In court papers, US prosecutors have also alleged Fokin was an “unindicted co-conspirator” to Shestakov and McGonigal.

Deripaska, who had his own visa blocked by the FBI in the 2000s, was sanctioned by the US Treasury Department in April 2018 for his ties to the Kremlin. He was indicted in 2022 for allegedly plotting to arrange for his pregnant girlfriend to give birth in the United States so the child would be a US citizen.

According to court filings, McGonigal was introduced to Fokin by Shestakov. McGonigal later went on to investigate another Russian oligarch who was a rival and competitor of Deripaska, as well as receive payments through a Cyprus company.

During the trial, defense lawyers claimed the work had been done on behalf of En+, not Deripaska, and cited testimony from Fokin. McGonigal also secured an internship for Fokin’s daughter at the New York Police Department.

At a November 21, 2021, meeting with FBI agents, Shestakov downplayed his relationship and McGonigal’s relationship with Fokin. Agents then seized his cell phone.

A week later, Shestakov filed as a foreign agent under the Foreign Agents Registration Act, disclosing his work for Fokin and En+.

In January 2023, Shestakov was arrested at his Connecticut home, charged with five counts including lying about his relationship with Fokin, both to the FBI agents as well as on the Foreign Agents Act registration.

This past June, after the Justice Department dropped four of the counts against him, he pleaded guilty.

Among those submitting letters to the court on behalf of Shestakov was Vladimir Gusinsky, a former Russian oligarch who employed both him and Fokin for years at his media company, Media Most.

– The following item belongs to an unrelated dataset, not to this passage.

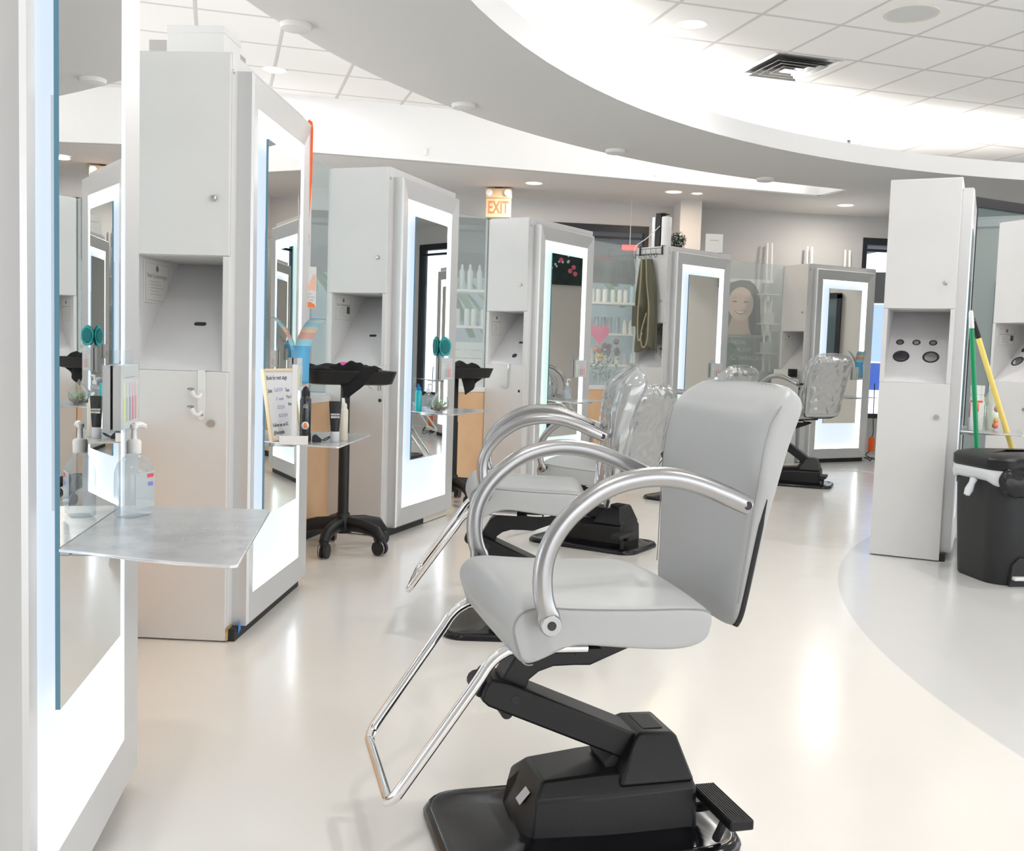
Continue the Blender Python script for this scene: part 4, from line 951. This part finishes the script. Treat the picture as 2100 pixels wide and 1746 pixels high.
# ------------------------------------------------------------------ rolling tray carts
def cart(x, y, rz, label, ztray=.965, trz=0):
    t = thing('tray_cart', label, 'cart', (x, y, 0), rz, 'black rolling tray carts')
    bm = bmesh.new(); lathe(bm, [(.030, .16), (.030, .60), (.026, .61), (.026, ztray)], 20); fin('pole', bm, BLACK, t)
    def rg(h, k, z): return [(p[0], p[1], z) for p in rrect(-h, h, -k, k, .07, 5)]
    bm = bmesh.new(); loft(bm, [rg(.20, .15, ztray - .035), rg(.232, .178, ztray - .028), rg(.252, .20, ztray + .042), rg(.243, .19, ztray + .042), rg(.225, .172, ztray - .01)]); fin('tray', bm, BLACK, t, bevel=.003, rz=trz)
    bm = bmesh.new(); lathe(bm, [(.05, .10), (.06, .13), (.055, .17), (.040, .195), (.036, .21)], 20); fin('hub', bm, BLACK, t)
    for k in range(5):
        a = R(18 + 72 * k); d = V((cos(a), sin(a), 0))
        bm = bmesh.new(); P = [d * .03 + V((0, 0, .150)), d * .14 + V((0, 0, .147)), d * .235 + V((0, 0, .128)), d * .272 + V((0, 0, .088))]
        tube(bm, P, [.042, .038, .036, .026], 12, ry=[.030, .030, .030, .026]); lg = fin('leg', bm, BLACK, t, ang=50)
        bm = bmesh.new(); n = V((-d.y, d.x, 0)); c = d * .262 + V((0, 0, .0425))
        for s in (-1, 1): cyl(bm, c + n * (.005 * s), n * s, .0395, .018, 22)
        wh = fin('caster_wheel', bm, RUBBER, lg)
        bm = bmesh.new(); tube(bm, [c + n * -.016 + (d * cos(q) + V((0, 0, 1)) * sin(q)) * .0402 for q in [2 * pi * j / 20 for j in range(20)]], .0022, 6, closed=True); fin('wheel_ring', bm, STEEL, wh)
        bm = bmesh.new(); cyl(bm, c + V((0, 0, .025)), (0, 0, 1), .024, .04, 14); fin('caster_fork', bm, BLACK, lg)
    return t
cart(-.93, 5.56, R(24), 'black rolling tray cart with towels, standing between second and third station')
cart(-.43, 7.42, R(66), 'black cart mostly hidden behind the third station, one wheel showing', .965, R(-10))
def towel(x, y, z, rz, sx, sy, label, seed, drape=None):
    rr = random.Random(seed); bm = bmesh.new(); N = 22; G = []
    ph = [rr.uniform(0, 6) for _ in range(6)]
    for i in range(N + 1):
        row = []
        for j in range(N + 1):
            u, v = i / N * 2 - 1, j / N * 2 - 1
            h = .018 + .012 * sin(3 * u + ph[0]) * cos(4 * v + ph[1]) + .010 * sin(7 * u + 3 * v + ph[2]) + .006 * sin(11 * v - 5 * u + ph[3])
            X, Y = u * sx * (1 + .08 * sin(5 * v + ph[4])), v * sy * (1 + .1 * sin(4 * u + ph[5]))
            h *= (1 - max(abs(u), abs(v)) ** 6)
            Z = h
            if drape:
                k = (u * drape[0] + v * drape[1]) - drape[2]
                if k > 0: Z -= k * drape[3]; X -= k * sx * drape[0] * .7; Y -= k * sy * drape[1] * .7
            row.append(bm.verts.new((X, Y, Z)))
        G.append(row)
    for i in range(N):
        for j in range(N): bm.faces.new((G[i][j], G[i + 1][j], G[i + 1][j + 1], G[i][j + 1]))
    o = fin('towel', bm, TOWEL, loc=(x, y, z), rz=rz, ang=180, sub=1); s = o.modifiers.new('s', 'SOLIDIFY'); s.thickness = .006
    tag(o, label, 'towel', 'black towels'); return o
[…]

Gusinsky, who also lived in Connecticut, has himself drawn scrutiny from the FBI, who have questioned him about his relationship with both men, as well as Deripaska. Gusinsky has not been charged with any wrongdoing.

McGonigal was sentenced to more than years in prison in December 2023 after pleading guilty after pleading guilty to money laundering and sanctions evasion charges.

In her pre-sentencing motion, Glavin partially portrayed Shestakov as a victim in the case.

“His sense of fear, suspicion of the agents, and misplaced sense of loyalty overtook doing the right thing and being completely honest,” she wrote. “He will also be forever tied to a corrupt FBI Agent Charles McGonigal and he will live under a cloud of suspicion that he was a Russian spy (he was not) and a traitor.”

McGonigal was also under scrutiny for his work for an Albanian-American businessman named Agron Nezaj. In February 2024, McGonigal was sentenced to more than two years in prison for receiving a $225,000 bribe.